Если б это была шутка со стороны автора, это было бы еще недурно, а это написано серьезно! Любопытно также, что гр. Ростопчина открыла пятое изгойство: до сих пор их было четыре. Князь Всеволод к трем известным изгойствам присоединяет четвертое: княжее; а гр. Ростопчина нашла пятое. В романе «Счастливая женщина» в 6 No «Москвитянина» устами одной графини она изъясняет, что женщина без счастия есть изгой. Вот, г-да ученые, вы спорите и толкуете, что такое изгои. Смотрите: гр. Ростопчина давно поняла и открыла пятое изгойство; эти две забавные вещицы – единственное, что есть интересного в сочинениях гр. Ростопчиной.
Г-жа Евгения Тур, г. Вонлярлярский, г. Писемский – писатели недавно появившиеся; об них следует сказать поподробнее.
Первое произведение г-жи Евгении Тур, «Ошибка», остановило было наше внимание чем-то непохожим на повести-одноденки. Такое же впечатление произвела на нас и повесть г-на Писемского «Тюфяк». Даже первая часть романа г. Вонлярлярского «Силуэт» как будто что-то обещает.
Но недолго манила надежда. Спасибо хоть за то нашим писателям, что обман насчет их талантов длится недолго. Сил их обыкновенно хватает только на первые произведения; весь запас скудного дарования тут же истрачен, и дальше дело идет все плоше и плоше.

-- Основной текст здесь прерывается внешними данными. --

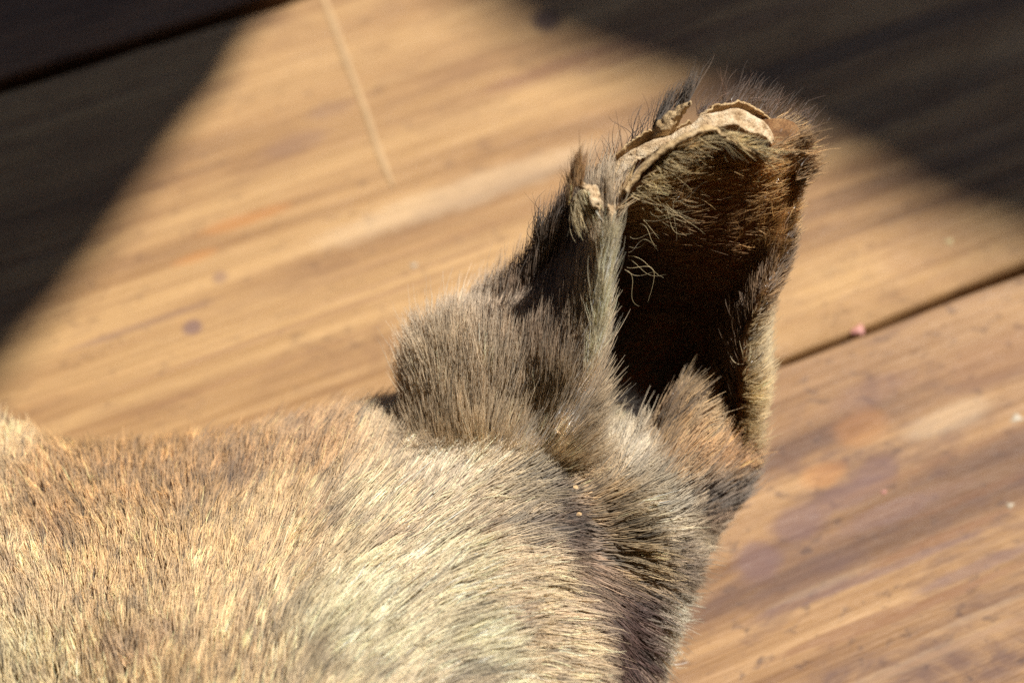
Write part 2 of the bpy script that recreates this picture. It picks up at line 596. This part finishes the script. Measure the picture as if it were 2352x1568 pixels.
def shadow_caster(name, pix, WY):
    q = to_caster(np.array([p[0] for p in pix], float), np.array([p[1] for p in pix], float), WY)
    d_ = [q[0]]
    for a_, b_ in zip(q, list(q[1:]) + [q[0]]):          # a slightly uneven outline, for an uneven shadow edge
        m_ = max(2, int(np.linalg.norm(b_ - a_) / .012)) if np.linalg.norm(b_ - a_) < .6 else 2
        for k_ in range(1, m_ + 1):
            p_ = a_ + (b_ - a_) * k_ / m_
            d_.append(p_ + np.array([1, 0, 1]) * float(vnoise(p_[None], 45, 77)[0]) * (.006 if k_ < m_ else 0))
    q = np.array(d_[:-1])
    n = len(q)
    bm = bmesh.new()
    f = [bm.verts.new(Vector((v[0], WY, v[2]))) for v in q]
    b = [bm.verts.new(Vector((v[0], WY + .03, v[2]))) for v in q]
    bm.faces.new(f)
    bm.faces.new(b[::-1])
    for i in range(n):
        bm.faces.new((f[i], b[i], b[(i + 1) % n], f[(i + 1) % n]))
    bmesh.ops.recalc_face_normals(bm, faces=bm.faces)
    me = bpy.data.meshes.new(name)
    bm.to_mesh(me)
    bm.free()
    me.materials.append(blocker_mat)
    o = bpy.data.objects.new(name, me)
    COL.objects.link(o)
    tag(o, kind="structure")
    return o


shadow_caster("shadow_caster_left", [(-6000, 3200), (-480, 3200), (-330, 1500), (-60, 950), (60, 810), (190, 630), (330, 430), (430, 290), (520, 190), (640, 30), (800, -160), (960, -420), (-6000, -420)], .5)
shadow_caster("shadow_caster_right", [(960, -420), (1010, -90), (1100, 30), (1210, 100), (1400, 170), (1600, 235), (1800, 320), (1950, 400), (2110, 500), (2330, 585), (2700, 690), (2850, 1000), (2980, 3200), (9000, 3200), (9000, -420)], .95)

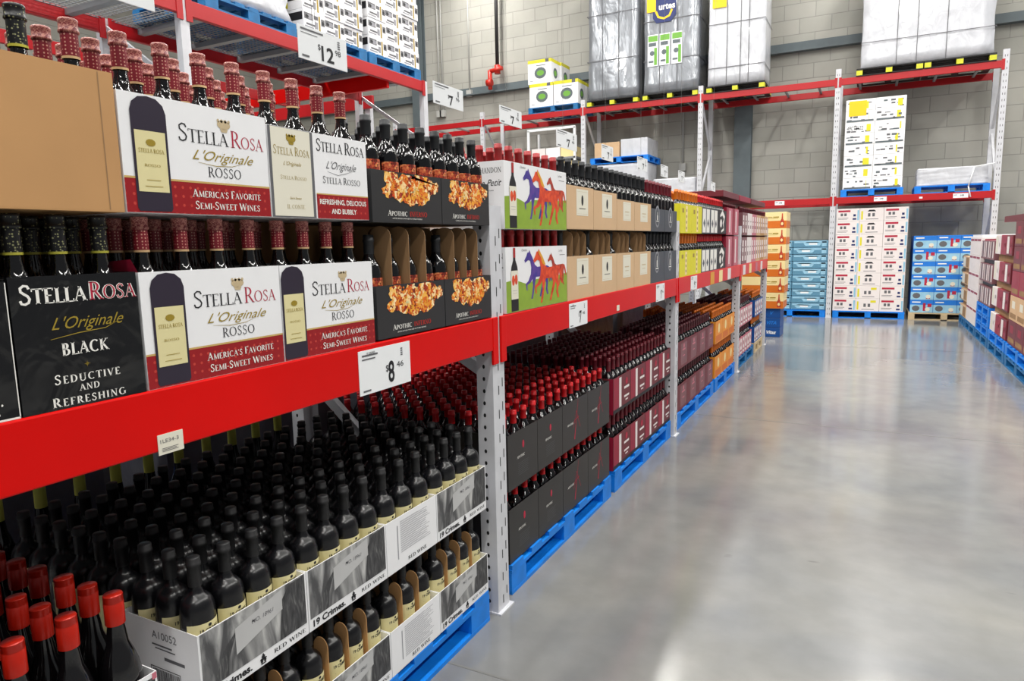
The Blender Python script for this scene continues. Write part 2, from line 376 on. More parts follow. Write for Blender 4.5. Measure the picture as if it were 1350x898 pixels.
def serif_text(txt, x, y, h, small=.8, fit=None, align='c', track=.03, bold=1.0, wide=1.0):
    """polygons of capital letters; a '^' before a letter draws it larger; lower case input is drawn as small capitals"""
    items = []; cx = 0
    for ch in txt:
        g = G.get(ch.upper())
        if g is None: continue
        sc = h*(small if ch.islower() or (not ch.isalpha() and small < 1) else 1)
        items.append((g, cx, sc)); cx += (g[0]+track)*sc*wide
    s = 1
    if fit: s = fit/cx; cx = fit
    ox = x-cx/2 if align == 'c' else x
    P = []
    for g, gx, sc in items:
        def T(px, py): return (ox+(gx+px*sc*wide)*s, y+py*sc)
        for st in g[1]:
            if st[0] == 'l':
                _, x0, y0, x1, y1, w_ = st; w_ *= bold
                if abs(x1-x0) > abs(y1-y0)*3: q = [(x0,y0-w_/2),(x1,y1-w_/2),(x1,y1+w_/2),(x0,y0+w_/2)]
                else: q = [(x0-w_/2,y0),(x0+w_/2,y0),(x1+w_/2,y1),(x1-w_/2,y1)]
                P.append([T(*p) for p in q])
            elif st[0] == 's':
                _, sx, sy, hw = st; d = .045*bold*(1 if sy < .5 else -1)
                P.append([T(sx-hw,sy), T(sx+hw,sy), T(sx+hw,sy+d), T(sx-hw,sy+d)])
            elif st[0] == 'e':
                _, ex, ey, rx, ry, a0, a1 = st; n = 14; pts = []; ws = []
                for k in range(n+1):
                    a = math.radians(a0+(a1-a0)*k/n); pts.append((ex+(rx-.04)*math.cos(a), ey+(ry-.02)*math.sin(a)))
                    ws.append((TN+(TK-TN)*abs(math.cos(a))**1.3)*bold)
                for q in stroke(pts, ws): P.append([T(*p) for p in q])
            elif st[0] == 'p':
                for q in stroke(st[1], st[2]*bold): P.append([T(*p) for p in q])
    return [fix(p) for p in P]
def fix(p):
    a = sum(p[i][0]*p[(i+1) % len(p)][1]-p[(i+1) % len(p)][0]*p[i][1] for i in range(len(p)))
    return p if a > 0 else p[::-1]
_fc = {}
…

Повести и другие произведения г-жи Евгении Тур, появившиеся вслед за «Ошибкой», не имеют ровно никакого достоинства. Тем страннее и ощутительнее это, что везде виден замечательный ум самого автора. Повесть «Две сестры» в великой степени натянута; в лицах повести полное отсутствие жизни: только автоматы могут так действовать и поступать по воле автора, а не лица сколько-нибудь живые, которым покоряется невольно и сам их автор. – Но вот появился и роман г-жи Евгении Тур в четырех частях «Племянница». На этот роман была помещена прекрасная (все еще снисходительная) критика в «Современнике», подписанная «И. Т.». За такую критику можно быть благодарным г-же Евгении Тур, возбудившей ее своим романом. – Нам остается немного прибавить. Мы спросим автора: неужели было не скучно, в особенности при очевидном уме его, написать довольно большие 4 тома, в которых ничего не сказано? Какая мысль водила автором при изображении пошлых, давно известных случайностей кокетства, волокитства и разных клевет на чувство, на порыв и т. п. Как угодно, а единственный тон, выдающийся в романе, – это скрытое, может быть, от самого автора поклонение светскому идолу, bon genre, всей этой золотой мишуры, этому жалкому миру наружностей, в котором хлопоты о том, прилично ли оденется чувство и мысль, наконец вовсе истребили всякую мысль и всякое чувство. – Произведение, сокровенное вдохновение которого светский bon genre, модная красивая картинка, – не может иметь достоинства. И точно, произведение г-жи Тур вяло и безвкусно до крайности. Больше говорить о г-же Тур нечего, да едва ли что-нибудь другое придется сказать и вперед.